[racket] Evaluating code written in non-SEXP language

From: Joe Gibbs Politz (joe at cs.brown.edu)
Date: Thu Sep 12 09:20:52 EDT 2013

On Wed, Sep 11, 2013 at 12:57 PM, Dmitry Pavlov <dpavlov at ipa.nw.ru> wrote:
> Hi Joe,
>
> Thank you. Actually my goal is to run files that do
> not contain the #lang declaration--only pure non-Racket
> non-sexp code. Is there a way to (dynamic-require)
> a module with an externally preset language?
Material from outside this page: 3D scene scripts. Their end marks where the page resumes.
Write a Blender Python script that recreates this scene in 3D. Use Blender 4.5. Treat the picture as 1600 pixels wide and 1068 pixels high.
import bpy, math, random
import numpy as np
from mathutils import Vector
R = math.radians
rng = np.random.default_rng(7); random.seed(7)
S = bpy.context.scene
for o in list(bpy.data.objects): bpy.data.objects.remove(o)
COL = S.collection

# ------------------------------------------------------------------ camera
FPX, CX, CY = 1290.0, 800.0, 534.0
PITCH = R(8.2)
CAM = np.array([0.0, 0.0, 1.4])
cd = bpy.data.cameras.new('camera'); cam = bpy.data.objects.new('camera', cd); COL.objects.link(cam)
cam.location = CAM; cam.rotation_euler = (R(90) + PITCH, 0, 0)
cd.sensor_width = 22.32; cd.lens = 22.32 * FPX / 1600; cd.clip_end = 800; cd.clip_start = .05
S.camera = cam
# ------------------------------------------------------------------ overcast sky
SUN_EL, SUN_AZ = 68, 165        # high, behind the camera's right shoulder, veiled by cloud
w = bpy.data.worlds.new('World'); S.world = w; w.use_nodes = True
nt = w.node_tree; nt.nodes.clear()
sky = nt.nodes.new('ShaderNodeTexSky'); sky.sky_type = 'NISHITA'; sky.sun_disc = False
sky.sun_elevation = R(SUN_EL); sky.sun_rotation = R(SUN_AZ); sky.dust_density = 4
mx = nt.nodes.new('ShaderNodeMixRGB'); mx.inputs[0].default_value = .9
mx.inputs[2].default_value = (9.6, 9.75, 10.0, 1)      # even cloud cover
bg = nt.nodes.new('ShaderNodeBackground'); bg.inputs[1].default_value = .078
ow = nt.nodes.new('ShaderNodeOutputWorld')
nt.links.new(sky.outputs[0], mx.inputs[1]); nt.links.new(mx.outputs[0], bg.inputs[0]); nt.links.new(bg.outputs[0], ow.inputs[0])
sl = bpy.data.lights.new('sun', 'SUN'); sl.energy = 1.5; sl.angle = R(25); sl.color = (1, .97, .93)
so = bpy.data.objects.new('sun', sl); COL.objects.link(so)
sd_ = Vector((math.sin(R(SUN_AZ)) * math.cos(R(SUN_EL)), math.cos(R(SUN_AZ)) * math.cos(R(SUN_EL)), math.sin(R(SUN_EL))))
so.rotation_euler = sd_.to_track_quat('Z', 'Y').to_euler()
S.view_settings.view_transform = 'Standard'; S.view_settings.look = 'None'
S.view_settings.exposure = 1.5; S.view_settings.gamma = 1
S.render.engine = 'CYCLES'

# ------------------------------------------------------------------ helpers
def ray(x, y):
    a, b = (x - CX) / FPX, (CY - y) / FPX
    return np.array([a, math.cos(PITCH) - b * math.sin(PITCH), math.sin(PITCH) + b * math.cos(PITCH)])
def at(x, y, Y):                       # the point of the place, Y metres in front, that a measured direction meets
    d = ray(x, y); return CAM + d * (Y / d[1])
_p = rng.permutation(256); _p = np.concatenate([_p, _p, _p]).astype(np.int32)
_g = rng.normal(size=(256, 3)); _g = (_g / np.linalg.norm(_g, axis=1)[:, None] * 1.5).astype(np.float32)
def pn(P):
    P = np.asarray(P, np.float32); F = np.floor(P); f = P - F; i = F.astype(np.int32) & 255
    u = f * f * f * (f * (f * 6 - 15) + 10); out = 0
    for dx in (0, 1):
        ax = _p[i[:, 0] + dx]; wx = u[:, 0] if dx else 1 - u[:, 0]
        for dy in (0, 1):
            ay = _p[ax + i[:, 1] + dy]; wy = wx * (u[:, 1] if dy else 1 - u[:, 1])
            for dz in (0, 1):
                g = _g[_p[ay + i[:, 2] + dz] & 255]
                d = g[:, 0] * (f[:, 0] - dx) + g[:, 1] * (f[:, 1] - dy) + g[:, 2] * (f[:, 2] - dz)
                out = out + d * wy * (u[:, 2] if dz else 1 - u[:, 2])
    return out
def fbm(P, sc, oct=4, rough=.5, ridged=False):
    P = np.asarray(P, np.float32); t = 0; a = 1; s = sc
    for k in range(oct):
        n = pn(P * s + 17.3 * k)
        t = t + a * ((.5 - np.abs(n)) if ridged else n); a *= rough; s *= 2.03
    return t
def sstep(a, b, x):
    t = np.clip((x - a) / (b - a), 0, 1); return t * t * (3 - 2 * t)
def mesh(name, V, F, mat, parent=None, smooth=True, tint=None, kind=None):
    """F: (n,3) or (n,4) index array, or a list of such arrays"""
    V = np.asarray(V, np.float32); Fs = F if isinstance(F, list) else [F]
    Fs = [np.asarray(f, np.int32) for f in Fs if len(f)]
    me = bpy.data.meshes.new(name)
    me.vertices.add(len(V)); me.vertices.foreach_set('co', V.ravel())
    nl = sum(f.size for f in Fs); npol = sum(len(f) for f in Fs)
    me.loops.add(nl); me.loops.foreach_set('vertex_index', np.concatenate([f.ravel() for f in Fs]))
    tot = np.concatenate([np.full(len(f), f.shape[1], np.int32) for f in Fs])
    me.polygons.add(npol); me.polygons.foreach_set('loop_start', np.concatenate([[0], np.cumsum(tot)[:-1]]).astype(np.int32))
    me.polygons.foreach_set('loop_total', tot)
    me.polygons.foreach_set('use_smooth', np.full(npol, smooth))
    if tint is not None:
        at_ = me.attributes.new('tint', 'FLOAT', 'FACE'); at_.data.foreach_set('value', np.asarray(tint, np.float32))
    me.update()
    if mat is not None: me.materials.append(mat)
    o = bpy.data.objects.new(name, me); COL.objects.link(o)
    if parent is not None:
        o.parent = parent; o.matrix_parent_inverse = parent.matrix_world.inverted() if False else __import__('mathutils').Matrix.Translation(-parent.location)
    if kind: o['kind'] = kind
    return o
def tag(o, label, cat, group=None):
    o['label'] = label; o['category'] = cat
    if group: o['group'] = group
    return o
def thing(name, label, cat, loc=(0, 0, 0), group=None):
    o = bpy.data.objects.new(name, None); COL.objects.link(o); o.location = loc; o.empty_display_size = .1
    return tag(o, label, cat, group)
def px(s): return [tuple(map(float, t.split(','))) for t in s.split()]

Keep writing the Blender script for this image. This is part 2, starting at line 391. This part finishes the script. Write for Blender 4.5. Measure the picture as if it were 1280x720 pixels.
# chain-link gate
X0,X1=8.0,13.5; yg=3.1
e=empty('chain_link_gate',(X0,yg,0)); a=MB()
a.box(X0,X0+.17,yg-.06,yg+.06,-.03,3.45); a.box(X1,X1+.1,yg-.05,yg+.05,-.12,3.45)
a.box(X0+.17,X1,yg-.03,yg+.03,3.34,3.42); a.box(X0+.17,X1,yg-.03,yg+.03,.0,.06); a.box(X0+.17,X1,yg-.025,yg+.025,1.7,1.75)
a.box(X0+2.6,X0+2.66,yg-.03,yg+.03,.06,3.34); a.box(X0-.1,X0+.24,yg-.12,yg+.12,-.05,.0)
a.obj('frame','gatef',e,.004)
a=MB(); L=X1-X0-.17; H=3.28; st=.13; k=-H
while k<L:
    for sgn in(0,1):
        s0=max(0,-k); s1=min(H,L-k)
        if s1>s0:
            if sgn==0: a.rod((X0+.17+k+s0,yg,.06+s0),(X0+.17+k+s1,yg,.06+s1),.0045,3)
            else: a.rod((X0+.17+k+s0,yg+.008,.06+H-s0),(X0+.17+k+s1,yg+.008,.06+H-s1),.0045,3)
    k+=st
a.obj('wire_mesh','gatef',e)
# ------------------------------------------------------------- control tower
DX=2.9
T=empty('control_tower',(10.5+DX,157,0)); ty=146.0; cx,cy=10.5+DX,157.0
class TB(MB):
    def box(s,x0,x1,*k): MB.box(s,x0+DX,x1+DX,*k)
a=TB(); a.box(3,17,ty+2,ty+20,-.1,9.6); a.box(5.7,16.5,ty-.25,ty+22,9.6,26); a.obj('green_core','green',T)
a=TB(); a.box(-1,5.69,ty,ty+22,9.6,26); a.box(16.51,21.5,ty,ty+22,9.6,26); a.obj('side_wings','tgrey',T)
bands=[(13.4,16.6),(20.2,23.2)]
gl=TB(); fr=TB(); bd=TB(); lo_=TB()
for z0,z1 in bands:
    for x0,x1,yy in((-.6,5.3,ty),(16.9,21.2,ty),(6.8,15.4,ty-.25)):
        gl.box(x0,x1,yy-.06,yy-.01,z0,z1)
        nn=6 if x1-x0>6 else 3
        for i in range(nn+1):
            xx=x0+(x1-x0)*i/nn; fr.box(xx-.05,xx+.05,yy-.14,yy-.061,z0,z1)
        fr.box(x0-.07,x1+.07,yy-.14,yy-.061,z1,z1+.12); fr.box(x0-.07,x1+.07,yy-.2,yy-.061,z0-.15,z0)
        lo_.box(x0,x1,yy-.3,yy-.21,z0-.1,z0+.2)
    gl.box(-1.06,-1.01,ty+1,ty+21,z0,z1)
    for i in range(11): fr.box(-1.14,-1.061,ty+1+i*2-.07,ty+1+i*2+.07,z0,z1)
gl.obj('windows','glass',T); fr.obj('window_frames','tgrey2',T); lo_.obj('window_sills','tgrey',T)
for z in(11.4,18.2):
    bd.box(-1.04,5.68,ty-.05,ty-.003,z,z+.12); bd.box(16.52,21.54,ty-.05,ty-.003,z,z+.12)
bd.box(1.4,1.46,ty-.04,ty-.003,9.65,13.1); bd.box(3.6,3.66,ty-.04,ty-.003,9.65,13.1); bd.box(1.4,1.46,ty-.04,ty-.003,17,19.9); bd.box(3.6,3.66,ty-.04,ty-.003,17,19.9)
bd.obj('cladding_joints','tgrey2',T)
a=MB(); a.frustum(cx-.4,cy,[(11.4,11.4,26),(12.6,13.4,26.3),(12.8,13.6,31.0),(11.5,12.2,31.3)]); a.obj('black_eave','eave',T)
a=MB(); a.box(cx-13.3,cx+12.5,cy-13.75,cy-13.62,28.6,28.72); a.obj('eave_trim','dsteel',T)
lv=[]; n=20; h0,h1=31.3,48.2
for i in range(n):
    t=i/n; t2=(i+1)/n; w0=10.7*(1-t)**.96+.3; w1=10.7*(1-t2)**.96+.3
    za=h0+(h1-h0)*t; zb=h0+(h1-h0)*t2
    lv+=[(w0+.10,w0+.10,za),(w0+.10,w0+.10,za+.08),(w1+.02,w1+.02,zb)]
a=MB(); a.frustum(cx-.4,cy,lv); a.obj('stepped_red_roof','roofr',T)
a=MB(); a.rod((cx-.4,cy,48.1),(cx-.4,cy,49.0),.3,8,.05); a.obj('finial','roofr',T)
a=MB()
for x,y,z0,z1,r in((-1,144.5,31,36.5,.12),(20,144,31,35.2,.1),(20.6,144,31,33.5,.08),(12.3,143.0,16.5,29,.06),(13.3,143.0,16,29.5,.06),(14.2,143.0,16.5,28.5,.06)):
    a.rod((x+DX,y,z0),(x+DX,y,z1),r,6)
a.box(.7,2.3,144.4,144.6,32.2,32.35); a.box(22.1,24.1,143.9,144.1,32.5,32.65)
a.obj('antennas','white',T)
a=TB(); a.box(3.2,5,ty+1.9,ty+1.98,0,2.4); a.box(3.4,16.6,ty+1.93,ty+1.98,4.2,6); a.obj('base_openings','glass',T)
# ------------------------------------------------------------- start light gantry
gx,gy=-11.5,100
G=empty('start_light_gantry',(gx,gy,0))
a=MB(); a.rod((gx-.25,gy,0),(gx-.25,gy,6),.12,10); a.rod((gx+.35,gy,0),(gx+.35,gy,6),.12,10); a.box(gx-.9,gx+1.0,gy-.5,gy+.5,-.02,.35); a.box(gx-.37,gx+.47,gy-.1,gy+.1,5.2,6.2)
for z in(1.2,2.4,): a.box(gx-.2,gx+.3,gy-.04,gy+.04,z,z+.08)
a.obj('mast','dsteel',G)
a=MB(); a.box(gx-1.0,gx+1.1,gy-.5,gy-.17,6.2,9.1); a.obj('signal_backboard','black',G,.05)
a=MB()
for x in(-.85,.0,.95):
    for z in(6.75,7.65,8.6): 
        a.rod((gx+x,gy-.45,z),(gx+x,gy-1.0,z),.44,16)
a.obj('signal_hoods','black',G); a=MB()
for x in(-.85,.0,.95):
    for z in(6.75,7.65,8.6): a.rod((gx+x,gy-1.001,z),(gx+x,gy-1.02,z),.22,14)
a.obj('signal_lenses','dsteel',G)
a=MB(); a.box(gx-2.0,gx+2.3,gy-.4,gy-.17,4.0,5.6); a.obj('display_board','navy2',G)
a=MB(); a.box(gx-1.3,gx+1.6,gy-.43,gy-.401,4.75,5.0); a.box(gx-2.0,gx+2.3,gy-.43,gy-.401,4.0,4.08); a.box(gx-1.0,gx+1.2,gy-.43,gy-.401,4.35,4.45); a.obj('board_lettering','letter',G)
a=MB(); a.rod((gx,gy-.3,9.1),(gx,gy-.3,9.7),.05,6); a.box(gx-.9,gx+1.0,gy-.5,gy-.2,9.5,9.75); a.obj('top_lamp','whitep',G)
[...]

I do not know.

Not that I've been able to find.  We've hacked this to some degree so
that we can write tests as raw strings in Racket files.  For example,
lines 42-57 of this file
(https://github.com/brownplt/pyret-lang/blob/master/src/tests/test-utils.rkt#L42)
show how to construct a namespace and use `eval` to run a string
parsed down to a Racket syntax object in the Pyret namespace.  I'm not
sure this is the best code for doing this, as there was a bit of
guesswork involved in getting all of that to what we expected.

The payoff is that we can write tests just as strings in a Racket file:

https://github.com/brownplt/pyret-lang/blob/master/src/tests/compile-tests.rkt#L274

> I tried your approach anyway. It works well itself,
> but I have failed (as with all the other approaches)
> to make a standalone executable from my "interpreter"
> program. I wonder if anybody tried that with programs
> of this kind.

Were you trying something like `raco exe` for this?  I've had issues
there as well, and it's not impossible that they'd be similar to
yours.  I started a thread about this a few days ago, but I suspect it
requires Matthew to answer.  Can you share what you've tried?